Animals, Law and Religion Project

In parallel with the development of the Animal Law & Policy Program, Professor Stilt is directing the recently established “Animals, Law and Religion (ALR) Project” through the Harvard Islamic Legal Studies Program. This inter-disciplinary and comparative project will work at the intersection of religious laws and practices and animal welfare and rights. The project focuses on both the academic study of how religious laws and practices deal with animals and on the practical implications of such laws and practices in communities around the world.

In October, Natalie Prosin joined ILSP as the Project Manager of the Animals, Law and Religion Project. Prior to this position, Prosin served as the Executive Director of the Nonhuman Rights Project (NhRP). While at the NhRP, Natalie oversaw the organization’s growth and strategic direction, as well as its public outreach. In that capacity, she has appeared in the Global Journal of Animal Law, New York Times, Washington Post, Science Magazine, and Rolling Stone, among other publications.
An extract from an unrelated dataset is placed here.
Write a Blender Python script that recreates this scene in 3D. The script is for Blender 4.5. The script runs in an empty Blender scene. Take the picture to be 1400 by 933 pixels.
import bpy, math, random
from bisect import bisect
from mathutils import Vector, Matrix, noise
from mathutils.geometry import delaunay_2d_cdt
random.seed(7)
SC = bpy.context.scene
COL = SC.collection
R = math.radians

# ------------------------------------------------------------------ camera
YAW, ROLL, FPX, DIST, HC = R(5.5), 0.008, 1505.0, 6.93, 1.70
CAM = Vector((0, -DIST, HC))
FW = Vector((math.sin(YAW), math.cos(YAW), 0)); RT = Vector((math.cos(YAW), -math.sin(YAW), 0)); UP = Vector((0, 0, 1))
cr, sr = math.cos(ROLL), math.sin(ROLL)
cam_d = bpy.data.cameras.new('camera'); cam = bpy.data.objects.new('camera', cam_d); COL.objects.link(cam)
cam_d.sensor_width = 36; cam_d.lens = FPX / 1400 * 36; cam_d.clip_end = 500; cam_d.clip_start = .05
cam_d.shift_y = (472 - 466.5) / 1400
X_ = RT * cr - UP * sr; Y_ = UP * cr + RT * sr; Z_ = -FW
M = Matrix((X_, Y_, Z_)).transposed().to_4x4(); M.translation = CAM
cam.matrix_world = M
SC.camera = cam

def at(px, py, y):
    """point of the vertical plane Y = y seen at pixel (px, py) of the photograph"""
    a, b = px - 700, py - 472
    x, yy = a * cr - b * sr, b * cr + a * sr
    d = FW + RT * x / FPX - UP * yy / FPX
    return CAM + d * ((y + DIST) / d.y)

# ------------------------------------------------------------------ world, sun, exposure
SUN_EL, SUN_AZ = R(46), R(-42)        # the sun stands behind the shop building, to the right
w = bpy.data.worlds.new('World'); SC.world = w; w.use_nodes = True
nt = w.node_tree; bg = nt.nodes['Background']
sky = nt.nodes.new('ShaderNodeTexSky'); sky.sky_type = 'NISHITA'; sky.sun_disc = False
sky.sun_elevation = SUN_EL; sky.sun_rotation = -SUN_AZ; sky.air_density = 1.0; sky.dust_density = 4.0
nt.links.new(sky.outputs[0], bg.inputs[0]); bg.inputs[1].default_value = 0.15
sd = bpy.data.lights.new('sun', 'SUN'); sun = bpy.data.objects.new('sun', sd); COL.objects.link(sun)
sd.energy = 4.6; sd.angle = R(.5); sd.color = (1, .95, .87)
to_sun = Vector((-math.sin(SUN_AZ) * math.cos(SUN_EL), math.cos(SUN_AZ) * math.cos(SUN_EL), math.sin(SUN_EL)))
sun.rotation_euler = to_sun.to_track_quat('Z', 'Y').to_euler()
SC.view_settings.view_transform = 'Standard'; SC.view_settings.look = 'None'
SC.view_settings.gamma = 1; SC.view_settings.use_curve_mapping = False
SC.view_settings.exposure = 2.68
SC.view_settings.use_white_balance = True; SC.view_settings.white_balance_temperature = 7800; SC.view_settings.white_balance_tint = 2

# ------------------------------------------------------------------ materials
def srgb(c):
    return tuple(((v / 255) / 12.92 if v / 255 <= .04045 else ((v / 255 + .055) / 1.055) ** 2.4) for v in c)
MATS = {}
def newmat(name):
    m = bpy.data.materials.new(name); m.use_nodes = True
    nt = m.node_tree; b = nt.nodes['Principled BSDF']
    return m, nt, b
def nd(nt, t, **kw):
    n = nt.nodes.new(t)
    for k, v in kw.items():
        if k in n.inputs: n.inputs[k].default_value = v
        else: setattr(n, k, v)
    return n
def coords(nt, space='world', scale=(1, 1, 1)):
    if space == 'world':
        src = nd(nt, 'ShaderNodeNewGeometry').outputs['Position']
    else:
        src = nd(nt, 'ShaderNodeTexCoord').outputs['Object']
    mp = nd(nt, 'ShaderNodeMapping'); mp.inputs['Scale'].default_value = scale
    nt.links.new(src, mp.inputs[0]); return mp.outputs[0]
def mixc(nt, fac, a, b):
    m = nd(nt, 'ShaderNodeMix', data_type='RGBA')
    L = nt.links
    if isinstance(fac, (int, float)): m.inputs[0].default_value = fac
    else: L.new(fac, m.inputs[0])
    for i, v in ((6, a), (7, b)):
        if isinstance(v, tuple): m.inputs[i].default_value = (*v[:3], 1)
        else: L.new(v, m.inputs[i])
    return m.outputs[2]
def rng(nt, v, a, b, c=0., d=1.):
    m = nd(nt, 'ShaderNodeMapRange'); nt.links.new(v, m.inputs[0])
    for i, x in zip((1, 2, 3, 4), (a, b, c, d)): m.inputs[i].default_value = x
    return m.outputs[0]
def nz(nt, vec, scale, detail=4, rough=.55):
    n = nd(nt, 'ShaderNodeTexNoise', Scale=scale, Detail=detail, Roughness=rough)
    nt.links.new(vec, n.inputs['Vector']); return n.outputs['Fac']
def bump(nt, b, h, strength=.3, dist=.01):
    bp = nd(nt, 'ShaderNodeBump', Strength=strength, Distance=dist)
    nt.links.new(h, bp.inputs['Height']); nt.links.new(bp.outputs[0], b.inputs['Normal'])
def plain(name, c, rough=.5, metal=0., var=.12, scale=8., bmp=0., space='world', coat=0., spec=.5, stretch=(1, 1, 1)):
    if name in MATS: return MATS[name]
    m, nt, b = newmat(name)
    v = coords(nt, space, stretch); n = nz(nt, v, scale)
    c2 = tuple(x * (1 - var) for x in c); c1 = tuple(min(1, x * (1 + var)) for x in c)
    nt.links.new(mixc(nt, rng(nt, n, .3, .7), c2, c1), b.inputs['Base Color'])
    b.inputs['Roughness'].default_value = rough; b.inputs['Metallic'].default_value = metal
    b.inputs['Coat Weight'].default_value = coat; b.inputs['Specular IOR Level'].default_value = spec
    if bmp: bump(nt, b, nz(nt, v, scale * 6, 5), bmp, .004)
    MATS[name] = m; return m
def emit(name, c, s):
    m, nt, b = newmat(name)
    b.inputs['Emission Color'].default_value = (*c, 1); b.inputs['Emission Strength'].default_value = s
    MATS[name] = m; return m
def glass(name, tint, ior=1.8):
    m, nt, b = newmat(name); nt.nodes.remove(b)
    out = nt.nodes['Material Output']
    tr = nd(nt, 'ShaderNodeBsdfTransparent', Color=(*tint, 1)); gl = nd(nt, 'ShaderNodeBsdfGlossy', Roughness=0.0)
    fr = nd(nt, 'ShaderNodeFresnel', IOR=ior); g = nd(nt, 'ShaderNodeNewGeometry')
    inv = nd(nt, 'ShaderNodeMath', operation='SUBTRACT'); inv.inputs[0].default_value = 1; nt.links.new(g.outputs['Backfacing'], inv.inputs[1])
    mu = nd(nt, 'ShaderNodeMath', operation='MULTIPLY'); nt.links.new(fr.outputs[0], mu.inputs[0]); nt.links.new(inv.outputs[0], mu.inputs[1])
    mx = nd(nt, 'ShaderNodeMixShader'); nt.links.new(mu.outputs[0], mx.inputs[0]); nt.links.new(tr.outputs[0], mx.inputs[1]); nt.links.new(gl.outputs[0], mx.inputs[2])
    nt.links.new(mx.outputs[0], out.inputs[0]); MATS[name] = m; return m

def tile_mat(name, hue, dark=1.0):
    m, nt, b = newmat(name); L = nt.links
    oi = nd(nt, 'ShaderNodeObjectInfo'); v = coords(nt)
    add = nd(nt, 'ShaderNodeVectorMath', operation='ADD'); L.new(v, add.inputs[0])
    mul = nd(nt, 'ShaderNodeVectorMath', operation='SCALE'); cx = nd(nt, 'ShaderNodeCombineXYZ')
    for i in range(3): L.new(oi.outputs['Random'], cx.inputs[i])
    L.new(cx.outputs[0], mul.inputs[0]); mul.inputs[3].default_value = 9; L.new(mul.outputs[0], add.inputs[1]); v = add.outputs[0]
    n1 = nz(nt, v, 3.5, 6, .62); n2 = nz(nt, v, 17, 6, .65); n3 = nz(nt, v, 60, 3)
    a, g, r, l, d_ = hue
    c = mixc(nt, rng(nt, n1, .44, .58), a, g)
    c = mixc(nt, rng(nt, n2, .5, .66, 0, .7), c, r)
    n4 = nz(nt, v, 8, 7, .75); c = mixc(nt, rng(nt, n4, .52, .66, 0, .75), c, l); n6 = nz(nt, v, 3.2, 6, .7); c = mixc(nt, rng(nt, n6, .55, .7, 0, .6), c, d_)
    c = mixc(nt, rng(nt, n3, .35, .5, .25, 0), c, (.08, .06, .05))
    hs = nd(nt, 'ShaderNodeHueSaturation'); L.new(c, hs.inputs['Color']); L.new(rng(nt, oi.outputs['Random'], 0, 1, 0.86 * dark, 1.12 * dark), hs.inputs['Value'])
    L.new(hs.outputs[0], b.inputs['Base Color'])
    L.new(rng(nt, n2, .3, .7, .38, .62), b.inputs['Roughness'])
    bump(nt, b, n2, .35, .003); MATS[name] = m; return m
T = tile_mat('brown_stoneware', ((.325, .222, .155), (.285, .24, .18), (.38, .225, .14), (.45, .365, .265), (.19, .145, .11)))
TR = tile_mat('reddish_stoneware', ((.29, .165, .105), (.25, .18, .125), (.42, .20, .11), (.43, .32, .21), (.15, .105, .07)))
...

As a law student, Natalie founded Boston College’s first SALDF Chapter and successfully petitioned the school to offer an animal law course during her time at the college. Not satisfied with that, she also initiated a student campaign that led to Boston College switching to serving only cage-free shelled eggs in all cafeterias and catering services. Prosin graduated summa cum laude from Northeastern University. She holds a Masters in Public Policy from Brown University and a J.D. from Boston College Law School.

While ALR includes significant attention to Islam and Islamic law, as a comparative project its interests span all religions. ALR will be sponsoring workshops and conferences featuring emerging and established scholars. It also seeks to place these scholars in dialogue with religious leaders and activists who work to promote the interests of animals in religious communities. ALR aims to create an environment in which theoretical perspectives and practical experiences can work together, and can learn from each other, towards the greater goal of advancing the interests of animals.